While the news media continues to promote Mitt Romney as the GOP nominee, though he has yet to actually get the delegates to win the nomination in Tampa, Ron Paul, once again swept up the delegates in Maine and Nevada.

His supporters took control of the Maine Republican Convention and elected a majority slate.

The votes at the end of the two-day Maine convention had Paul coming away with 21 of the 24 delegates of the state that will go to the convention in Tampa, Fl.

According to Jim Azzola, Cumberland County coordinator for Ron Paul, "It's a certainly significant victory."

While Mitt Romney and his campaign say they do not view Paul as a threat to winning the nomination, they are careful to not say anything that will anger Paul's supporters for fear that it would create a backlash against them. They are aware that they would need the Paul supporters should they receive the nomination.

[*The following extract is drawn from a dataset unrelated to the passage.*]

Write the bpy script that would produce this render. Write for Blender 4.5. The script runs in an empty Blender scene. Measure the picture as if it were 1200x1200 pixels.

Mike Dennehy, a former top aide to the 2008 McCain campaign, said, "I think he's being very careful because he knows how important the Ron Paul voters are _ they obviously represent a very different dynamic. They are the most passionate and the most frustrated of any voters heading to the polls. And many of them are independents."

Charles Cragin, a Romney supporter who lost his bid to chair the convention said, "They have so phenomenally screwed this up that they will go to Tampa and not be seated." He claims that Paul supporters have violated the rules of procedure in Augusta and yet it has been the Romney campaign along with the RNC that have openly violated the RNC's own rules.

John Carson, another Romney supporter said, "This is a split convention. The Paul supporters have had a successful process and should be congratulated on that. I think it's important that the Romney camp and Paul camp come together and support a single candidate."

In Nevada, Paul supporters organized gaining 22 of 25 delegates. While Mitt Romney took fifty percent of Nevada caucus goers in February, Paul took nineteen percent.

It seems Paul supporters couldn't get their people turned out for the caucus, but according to veteran political columnist Jon Ralston, "They outmaneuvered the Nevada Romney people ever since and dominated the county conventions and this is the inevitable result. The question remains: To what end?”

While the media continues to point to these delegates as "bound" to Romney it has been made clear that the RNC rules will not allow delegates to be bound.

According to one Paul supporter, the caucuses were just, “a gauge of where everyone was at that moment in time. But this is the process we go through to determine the best candidate, and it doesn’t end until Florida.”

According to the Christian Science Monitor, "If most Republicans and pundits consider Mitt Romney the all-but-nominated champion to take on Barack Obama in this year’s presidential election, Rep. Paul’s army of enthusiastic and determined backers beg to differ. In fact, they’re not begging at all but pounding at the gates of conventional political thinking. All that’s missing are the torches and pitchforks."